Young returns to Ellis' novel much later in Pandora's Handbag in
an undated piece on 'Censorship'. Here she notes that
"feminists...provide the only new twists in the censorship debate", and
"fortunately there are women novelists who are able to broaden the
debate beyond any simplistic feminist imperatives", citing Jane Delynn
and Mary Gaitskill as examples. In contrast, her abrasiveness is in
evidence when she discusses "bafflingly popular" writers like Alice
Hoffman or Ann Patchett ("This is a nice, too nice book, bland and
frothy as a competent restaurant soufflé and just about as slow.").

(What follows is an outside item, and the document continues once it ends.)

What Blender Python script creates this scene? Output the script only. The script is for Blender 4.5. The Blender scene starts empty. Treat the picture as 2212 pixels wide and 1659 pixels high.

Young consistently opts for the marginal or excluded figure to support
her own critical self-positionings -- she is, for example, a fan of
writers like Alasdair Gray, Alan Warner and Irvine Welsh, thereby
establishing an ideological solidarity with two generations of Scottish
literature and their implicit (and sometimes explicit)
anti-Englishness. She is as comfortable celebrating Derek Raymond's
"hellishly bleak and desolate novels" in an ostensible interview with
the swamp-rock band Gallon Drunk as she is profiling and interviewing
Terry Pratchett, whose attitude towards what he describes as "literary
wankers in London" is, one feels, shared by his interviewer.
Elizabeth Young is ultimately a book-lover's reviewer rather than a
conventional industry hack. She has a reassuring contempt for
normality, and can, when necessary, display impressive credentials (for
example in a short piece on The Clash, "the only lastingly listenable
punk band"). She can review academic tomes on Situationism (Sadie
Plant's The Most Radical Gesture) alongside such ruthlessly
anti-academic writers as Stewart Home; her comments on American
conspiracy theories ("So what does this farrago of folk-art signify?")
are as pithy and incisive as her reviews of English artists like Dora
Carrington and Christopher Wood.
Above all, Young's value as both literary critic and cultural
commentator resides in her absolute faith in the abilities of new,
young artists to produce work of lasting value, and her willingness to
invest her own time and energies in drawing her readers' attentions to
these artists. Such qualities are, ultimately, forms of intellectual
bravery, as the critic must nail her colours to various unproven masts
of creativity, and continuously reassert the courage of her
convictions. Will Self's short and highly crafted introduction to this
volume offers some background to Young's life, but also draws attention
to the vital up-to-date-ness of her writings:
Reading this book is an opportunity, for anyone who has
been a spectator of the last few decades (as opposed to merely living),
to mount a myriad of aesthetic and critical trigonometric points and
from these to join Liz in the act of surveying the
territory.
Self also worries, in the same way as Young does over Ellis' novel,
about the market for this book ("I wonder who the hell will read this
book? And I wonder whether it will sell?"). Such uncertainty comes with
the territory of the immediately contemporary, which is always
shifting, uncertain, deceptive. Young's vibrant, honest prose sets a
standard in the establishment of the authentic gut response as a viable
critical method, and, on the evidence of the pieces collected in
Pandora's Handbag, her judgement is unerring.